What is expected → Repeat exactly the stretch of lines from the line containing "Recreate this scene" through the line containing "COL = sc.collection", both included, and nothing else.

Raw records →
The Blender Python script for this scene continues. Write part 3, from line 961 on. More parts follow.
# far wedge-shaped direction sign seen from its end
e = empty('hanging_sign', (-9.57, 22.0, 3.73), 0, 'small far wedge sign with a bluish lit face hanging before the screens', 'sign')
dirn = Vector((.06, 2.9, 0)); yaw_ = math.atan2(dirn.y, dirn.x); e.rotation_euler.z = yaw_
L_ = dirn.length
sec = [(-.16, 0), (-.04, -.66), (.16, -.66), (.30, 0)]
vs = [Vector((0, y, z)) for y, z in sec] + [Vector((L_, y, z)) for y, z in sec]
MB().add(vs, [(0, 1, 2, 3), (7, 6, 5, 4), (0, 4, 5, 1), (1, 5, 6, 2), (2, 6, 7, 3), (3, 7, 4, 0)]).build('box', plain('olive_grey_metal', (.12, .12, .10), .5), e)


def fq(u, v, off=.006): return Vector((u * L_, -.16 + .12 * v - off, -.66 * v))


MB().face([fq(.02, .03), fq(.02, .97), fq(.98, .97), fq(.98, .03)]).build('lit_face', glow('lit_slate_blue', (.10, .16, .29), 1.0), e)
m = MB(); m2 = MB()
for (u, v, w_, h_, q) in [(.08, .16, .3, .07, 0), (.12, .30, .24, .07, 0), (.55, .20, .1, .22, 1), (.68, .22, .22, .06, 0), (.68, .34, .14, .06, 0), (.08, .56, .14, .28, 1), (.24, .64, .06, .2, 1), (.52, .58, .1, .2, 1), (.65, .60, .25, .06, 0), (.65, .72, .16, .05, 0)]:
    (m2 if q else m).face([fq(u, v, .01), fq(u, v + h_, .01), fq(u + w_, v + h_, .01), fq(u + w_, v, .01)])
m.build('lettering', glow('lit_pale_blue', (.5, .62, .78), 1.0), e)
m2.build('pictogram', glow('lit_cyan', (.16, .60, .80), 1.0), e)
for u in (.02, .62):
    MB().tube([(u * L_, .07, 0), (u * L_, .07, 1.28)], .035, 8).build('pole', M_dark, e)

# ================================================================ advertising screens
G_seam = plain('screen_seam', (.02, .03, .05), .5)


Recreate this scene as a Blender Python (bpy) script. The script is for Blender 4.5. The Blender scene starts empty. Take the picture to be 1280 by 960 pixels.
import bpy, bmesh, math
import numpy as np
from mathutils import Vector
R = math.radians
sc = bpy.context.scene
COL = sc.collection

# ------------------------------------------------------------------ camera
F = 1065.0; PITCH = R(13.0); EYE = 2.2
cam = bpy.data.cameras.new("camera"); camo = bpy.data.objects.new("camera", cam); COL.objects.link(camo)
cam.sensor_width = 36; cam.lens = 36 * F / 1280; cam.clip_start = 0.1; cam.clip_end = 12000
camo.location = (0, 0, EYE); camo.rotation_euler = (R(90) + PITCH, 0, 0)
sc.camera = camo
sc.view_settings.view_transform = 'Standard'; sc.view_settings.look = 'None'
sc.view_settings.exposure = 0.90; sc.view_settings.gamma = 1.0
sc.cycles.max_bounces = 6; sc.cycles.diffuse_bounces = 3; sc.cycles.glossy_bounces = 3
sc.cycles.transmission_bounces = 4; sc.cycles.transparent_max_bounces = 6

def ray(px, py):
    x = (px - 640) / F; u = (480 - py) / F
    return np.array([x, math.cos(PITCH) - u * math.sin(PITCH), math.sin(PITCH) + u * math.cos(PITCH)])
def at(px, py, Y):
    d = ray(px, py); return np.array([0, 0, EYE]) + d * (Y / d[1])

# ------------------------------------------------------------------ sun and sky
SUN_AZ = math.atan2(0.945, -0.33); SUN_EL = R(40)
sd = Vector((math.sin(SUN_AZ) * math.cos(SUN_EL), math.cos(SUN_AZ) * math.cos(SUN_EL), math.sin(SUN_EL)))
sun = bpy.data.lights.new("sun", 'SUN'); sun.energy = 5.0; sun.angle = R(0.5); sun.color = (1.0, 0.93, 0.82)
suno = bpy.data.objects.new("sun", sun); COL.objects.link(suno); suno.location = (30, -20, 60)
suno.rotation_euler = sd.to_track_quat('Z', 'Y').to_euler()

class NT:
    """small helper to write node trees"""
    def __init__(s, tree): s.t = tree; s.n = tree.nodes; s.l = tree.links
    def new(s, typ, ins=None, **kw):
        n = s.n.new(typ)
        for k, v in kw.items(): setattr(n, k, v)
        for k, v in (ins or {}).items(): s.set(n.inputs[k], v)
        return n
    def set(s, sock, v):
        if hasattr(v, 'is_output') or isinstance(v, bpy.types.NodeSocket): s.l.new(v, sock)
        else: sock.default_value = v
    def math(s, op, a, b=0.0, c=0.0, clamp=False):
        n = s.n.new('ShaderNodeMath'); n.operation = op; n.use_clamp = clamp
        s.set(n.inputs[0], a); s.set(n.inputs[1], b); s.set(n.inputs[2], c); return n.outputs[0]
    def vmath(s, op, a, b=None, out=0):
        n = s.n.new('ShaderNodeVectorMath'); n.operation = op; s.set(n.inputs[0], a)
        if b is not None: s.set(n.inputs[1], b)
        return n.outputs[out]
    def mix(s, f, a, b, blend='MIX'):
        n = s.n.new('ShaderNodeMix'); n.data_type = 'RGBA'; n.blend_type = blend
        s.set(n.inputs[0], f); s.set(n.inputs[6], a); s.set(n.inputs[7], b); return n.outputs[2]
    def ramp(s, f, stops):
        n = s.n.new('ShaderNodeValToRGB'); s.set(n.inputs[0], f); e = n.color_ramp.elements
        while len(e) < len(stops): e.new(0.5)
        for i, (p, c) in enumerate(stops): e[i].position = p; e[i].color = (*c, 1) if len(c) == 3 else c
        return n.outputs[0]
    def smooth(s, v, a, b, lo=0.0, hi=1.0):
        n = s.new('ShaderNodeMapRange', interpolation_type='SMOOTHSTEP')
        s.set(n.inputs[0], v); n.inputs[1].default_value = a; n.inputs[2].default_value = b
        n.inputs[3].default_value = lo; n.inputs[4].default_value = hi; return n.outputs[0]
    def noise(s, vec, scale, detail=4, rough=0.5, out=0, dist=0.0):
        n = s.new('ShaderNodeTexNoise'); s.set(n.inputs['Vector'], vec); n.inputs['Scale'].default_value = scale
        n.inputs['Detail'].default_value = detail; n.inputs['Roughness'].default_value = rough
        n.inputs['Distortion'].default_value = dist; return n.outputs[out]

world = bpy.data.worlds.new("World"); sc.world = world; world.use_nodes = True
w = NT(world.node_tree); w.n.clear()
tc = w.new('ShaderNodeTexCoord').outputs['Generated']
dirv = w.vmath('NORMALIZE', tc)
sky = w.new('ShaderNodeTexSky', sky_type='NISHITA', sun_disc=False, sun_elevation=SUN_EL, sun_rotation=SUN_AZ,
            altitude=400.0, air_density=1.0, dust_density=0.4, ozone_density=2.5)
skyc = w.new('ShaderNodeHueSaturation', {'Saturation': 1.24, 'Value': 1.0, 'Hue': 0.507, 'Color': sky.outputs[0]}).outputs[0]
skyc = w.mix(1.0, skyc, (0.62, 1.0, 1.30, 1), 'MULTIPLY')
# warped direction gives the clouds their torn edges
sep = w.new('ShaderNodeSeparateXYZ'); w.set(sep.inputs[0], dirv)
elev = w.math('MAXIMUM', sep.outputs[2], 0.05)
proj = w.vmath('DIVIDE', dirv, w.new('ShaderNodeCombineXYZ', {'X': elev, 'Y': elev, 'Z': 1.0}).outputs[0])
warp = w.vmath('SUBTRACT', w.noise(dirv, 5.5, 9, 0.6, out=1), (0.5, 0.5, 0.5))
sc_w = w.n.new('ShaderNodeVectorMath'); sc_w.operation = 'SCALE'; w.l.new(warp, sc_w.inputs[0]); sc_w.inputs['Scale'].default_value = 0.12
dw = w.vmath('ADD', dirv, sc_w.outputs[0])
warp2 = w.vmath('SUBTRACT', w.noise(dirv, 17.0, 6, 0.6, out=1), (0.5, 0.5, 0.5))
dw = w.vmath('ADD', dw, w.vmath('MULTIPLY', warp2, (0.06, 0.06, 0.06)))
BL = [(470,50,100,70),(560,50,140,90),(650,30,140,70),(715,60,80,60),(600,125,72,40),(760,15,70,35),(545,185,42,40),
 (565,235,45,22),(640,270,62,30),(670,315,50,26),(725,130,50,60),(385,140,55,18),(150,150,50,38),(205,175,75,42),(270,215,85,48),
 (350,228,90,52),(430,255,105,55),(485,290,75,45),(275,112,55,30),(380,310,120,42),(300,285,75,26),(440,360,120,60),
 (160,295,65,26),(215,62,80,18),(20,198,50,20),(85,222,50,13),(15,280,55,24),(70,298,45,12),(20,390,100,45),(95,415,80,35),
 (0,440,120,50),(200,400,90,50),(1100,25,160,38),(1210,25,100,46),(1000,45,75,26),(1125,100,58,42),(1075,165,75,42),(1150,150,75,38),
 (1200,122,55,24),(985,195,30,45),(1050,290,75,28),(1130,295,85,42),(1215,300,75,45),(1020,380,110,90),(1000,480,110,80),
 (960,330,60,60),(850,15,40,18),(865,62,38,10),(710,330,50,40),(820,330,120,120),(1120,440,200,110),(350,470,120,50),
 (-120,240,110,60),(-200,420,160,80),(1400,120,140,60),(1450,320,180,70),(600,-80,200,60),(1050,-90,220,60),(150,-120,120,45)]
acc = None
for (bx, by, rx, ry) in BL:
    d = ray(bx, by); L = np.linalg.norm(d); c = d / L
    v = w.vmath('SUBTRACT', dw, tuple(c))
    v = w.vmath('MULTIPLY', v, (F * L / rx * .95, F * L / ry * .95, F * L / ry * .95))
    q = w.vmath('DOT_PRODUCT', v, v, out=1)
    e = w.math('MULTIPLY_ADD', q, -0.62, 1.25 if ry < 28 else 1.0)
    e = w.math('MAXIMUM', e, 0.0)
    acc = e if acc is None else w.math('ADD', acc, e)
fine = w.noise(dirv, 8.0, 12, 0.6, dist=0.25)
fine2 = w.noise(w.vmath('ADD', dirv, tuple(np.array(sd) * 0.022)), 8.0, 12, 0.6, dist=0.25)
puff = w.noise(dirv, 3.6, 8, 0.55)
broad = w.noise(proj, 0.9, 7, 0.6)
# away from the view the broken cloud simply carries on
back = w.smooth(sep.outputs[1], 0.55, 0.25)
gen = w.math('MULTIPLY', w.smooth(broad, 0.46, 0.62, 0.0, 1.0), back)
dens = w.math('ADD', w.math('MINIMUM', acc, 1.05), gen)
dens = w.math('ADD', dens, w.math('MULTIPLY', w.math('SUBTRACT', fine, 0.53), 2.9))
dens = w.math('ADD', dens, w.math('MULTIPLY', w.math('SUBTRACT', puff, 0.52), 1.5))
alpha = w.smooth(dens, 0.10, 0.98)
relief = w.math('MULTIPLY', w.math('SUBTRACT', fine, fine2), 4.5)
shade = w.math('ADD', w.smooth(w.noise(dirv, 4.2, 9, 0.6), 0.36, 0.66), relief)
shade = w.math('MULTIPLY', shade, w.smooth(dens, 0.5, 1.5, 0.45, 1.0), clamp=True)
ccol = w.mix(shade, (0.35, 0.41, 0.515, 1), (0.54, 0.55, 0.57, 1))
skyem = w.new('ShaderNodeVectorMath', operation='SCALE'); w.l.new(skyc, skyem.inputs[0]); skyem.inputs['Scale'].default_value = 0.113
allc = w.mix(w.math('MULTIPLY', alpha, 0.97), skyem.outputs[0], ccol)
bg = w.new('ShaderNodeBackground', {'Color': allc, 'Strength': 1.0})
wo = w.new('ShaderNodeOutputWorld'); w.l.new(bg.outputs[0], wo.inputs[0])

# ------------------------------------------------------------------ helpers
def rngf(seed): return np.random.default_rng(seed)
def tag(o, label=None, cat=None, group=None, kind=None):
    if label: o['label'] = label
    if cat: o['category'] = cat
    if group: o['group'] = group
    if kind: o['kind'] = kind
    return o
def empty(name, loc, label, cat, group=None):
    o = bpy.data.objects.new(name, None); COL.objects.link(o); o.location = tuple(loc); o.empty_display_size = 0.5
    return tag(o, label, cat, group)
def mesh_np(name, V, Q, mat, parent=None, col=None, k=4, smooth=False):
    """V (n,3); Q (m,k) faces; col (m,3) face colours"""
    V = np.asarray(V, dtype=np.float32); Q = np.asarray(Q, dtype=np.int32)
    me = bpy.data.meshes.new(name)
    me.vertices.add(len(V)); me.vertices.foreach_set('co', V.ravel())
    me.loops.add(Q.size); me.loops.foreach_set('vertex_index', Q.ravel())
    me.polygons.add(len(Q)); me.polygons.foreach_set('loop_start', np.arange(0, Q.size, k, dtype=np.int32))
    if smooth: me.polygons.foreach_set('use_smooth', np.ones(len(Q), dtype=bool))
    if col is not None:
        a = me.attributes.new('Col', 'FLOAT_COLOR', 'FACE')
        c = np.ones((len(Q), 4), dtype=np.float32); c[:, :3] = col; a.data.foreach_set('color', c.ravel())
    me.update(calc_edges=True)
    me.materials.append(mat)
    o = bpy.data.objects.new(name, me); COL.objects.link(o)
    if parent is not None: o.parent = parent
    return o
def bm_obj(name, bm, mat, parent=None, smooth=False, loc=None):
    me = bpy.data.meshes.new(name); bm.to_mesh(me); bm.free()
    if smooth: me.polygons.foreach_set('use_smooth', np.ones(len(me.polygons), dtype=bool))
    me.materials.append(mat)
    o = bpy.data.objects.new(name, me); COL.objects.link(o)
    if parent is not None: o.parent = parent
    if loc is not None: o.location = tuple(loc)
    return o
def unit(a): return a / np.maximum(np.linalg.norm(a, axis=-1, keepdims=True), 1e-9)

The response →
Recreate this scene as a Blender Python (bpy) script. The script is for Blender 4.5. The Blender scene starts empty. Take the picture to be 1280 by 960 pixels.
import bpy, bmesh, math
import numpy as np
from mathutils import Vector
R = math.radians
sc = bpy.context.scene
COL = sc.collection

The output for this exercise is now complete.